Monday, March 03, 2008

Familiar Strangers and Hidden Cameras

The photo to your left is by Walker Evans.

While I could probably find some site that has compiled his photos, it's just much easier to google his photos...you can see more of them that way.

Walker Evans did a whole series on hidden camera shots in the subway, which I couldn't find all in one place...

...but, the series of photos spurred a study by Yale psychologist Stanley Milgram describing the ‘familiar stranger’.

The person we see on a regular basis but with whom we have no interaction – like fellow regular commuters on a subway platform, or at the bus stop...or the person you always see at the grocery store.
Milgram, perhaps better known for his controversial authority experiments, wrote that familiar strangers form a necessary bridge in our individual social world between our friends and complete strangers.

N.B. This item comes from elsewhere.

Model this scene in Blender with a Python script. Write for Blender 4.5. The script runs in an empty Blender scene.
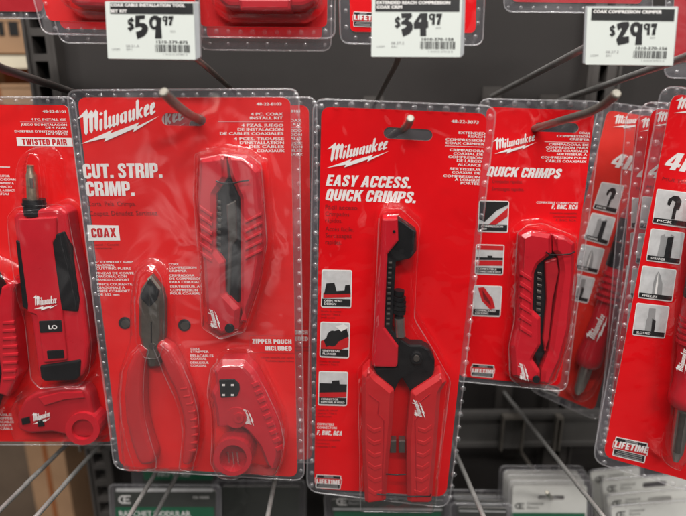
import bpy, bmesh, math, random
import numpy as np
from mathutils import Vector, Matrix
from mathutils.geometry import tessellate_polygon
random.seed(7)
SC = bpy.context.scene
COL = SC.collection

# ------------------------------------------------------------------ camera model
FPX, CX, CY = 515.0, 343.0, 258.0
PITCH, YAW = math.radians(15.0), math.radians(-0.9)
FW = Vector((-math.sin(YAW) * math.cos(PITCH), math.cos(YAW) * math.cos(PITCH), -math.sin(PITCH)))
RT = Vector((math.cos(YAW), math.sin(YAW), 0))
UP = RT.cross(FW)
CAM = Vector((0, 0, 1.45))
WALL = 0.62
HOOKDIR = Vector((0, math.cos(math.radians(6.4)), -math.sin(math.radians(6.4))))


def ray(x, y):
    return FW + RT * ((x - CX) / FPX) - UP * ((y - CY) / FPX)


def at(x, y, d):
    r = ray(x, y)
    return CAM + r * (d / r.y)


# ------------------------------------------------------------------ materials
def nd(nt, typ, **kw):
    n = nt.nodes.new(typ)
    for k, v in kw.items():
        if k in n.inputs:
            n.inputs[k].default_value = v
        else:
            setattr(n, k, v)
    return n


def srgb(r, g, b):
    f = lambda c: (c / 255 / 12.92) if c / 255 <= 0.04045 else ((c / 255 + 0.055) / 1.055) ** 2.4
    return (f(r), f(g), f(b), 1)


def mat(name, col, rough=0.5, metal=0.0, spec=0.5, var=0.08, vscale=60, bump=0.0, bscale=400, coat=0.0):
    m = bpy.data.materials.new(name)
    m.use_nodes = True
    nt = m.node_tree
    b = nt.nodes['Principled BSDF']
    if len(col) == 3:
        col = (*col, 1)
    b.inputs['Roughness'].default_value = rough
    b.inputs['Metallic'].default_value = metal
    b.inputs['Specular IOR Level'].default_value = spec
    b.inputs['Coat Weight'].default_value = coat
    b.inputs['Coat Roughness'].default_value = 0.12
    tc = nd(nt, 'ShaderNodeTexCoord')
    nz = nd(nt, 'ShaderNodeTexNoise', Scale=vscale, Detail=5.0, Roughness=0.65)
    nt.links.new(tc.outputs['Object'], nz.inputs['Vector'])
    mr = nd(nt, 'ShaderNodeMapRange')
    mr.inputs['From Min'].default_value = 0.3
    mr.inputs['From Max'].default_value = 0.7
    mr.inputs['To Min'].default_value = 1 - var
    mr.inputs['To Max'].default_value = 1 + var
    nt.links.new(nz.outputs['Fac'], mr.inputs['Value'])
    mul = nd(nt, 'ShaderNodeVectorMath', operation='SCALE')
    mul.inputs[0].default_value = col[:3]
    nt.links.new(mr.outputs['Result'], mul.inputs['Scale'])
    nt.links.new(mul.outputs['Vector'], b.inputs['Base Color'])
    mr2 = nd(nt, 'ShaderNodeMapRange')
    mr2.inputs['To Min'].default_value = max(0.02, rough * 0.75)
    mr2.inputs['To Max'].default_value = min(1, rough * 1.25)
    nt.links.new(nz.outputs['Fac'], mr2.inputs['Value'])
    nt.links.new(mr2.outputs['Result'], b.inputs['Roughness'])
    if bump > 0:
        n2 = nd(nt, 'ShaderNodeTexNoise', Scale=bscale, Detail=3.0)
        nt.links.new(tc.outputs['Object'], n2.inputs['Vector'])
        bp = nd(nt, 'ShaderNodeBump', Strength=bump, Distance=0.001)
        nt.links.new(n2.outputs['Fac'], bp.inputs['Height'])
        nt.links.new(bp.outputs['Normal'], b.inputs['Normal'])
    return m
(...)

As a sidebar, this originally started as a bit of a rant about The Ontario Privacy Commission giving a "green light" to subway cameras.
I'm of the mind that when you're out in public, you cannot expect "privacy".
I think it's long overdue.

People behave as though there will be RCMP Officers watching how much cream you put in your coffee at the local coffee shop, and sending you letters about your fat intake, and then reporting it to your insurance company...giving them reason to increase your premiums.

In reality, no one gives a shit about what you're doing...but if you get shot while you're getting that coffee, at least police can roll back the film and get a picture of who did it.

Especially when witnesses go blind, like they have a tendency to do in this city.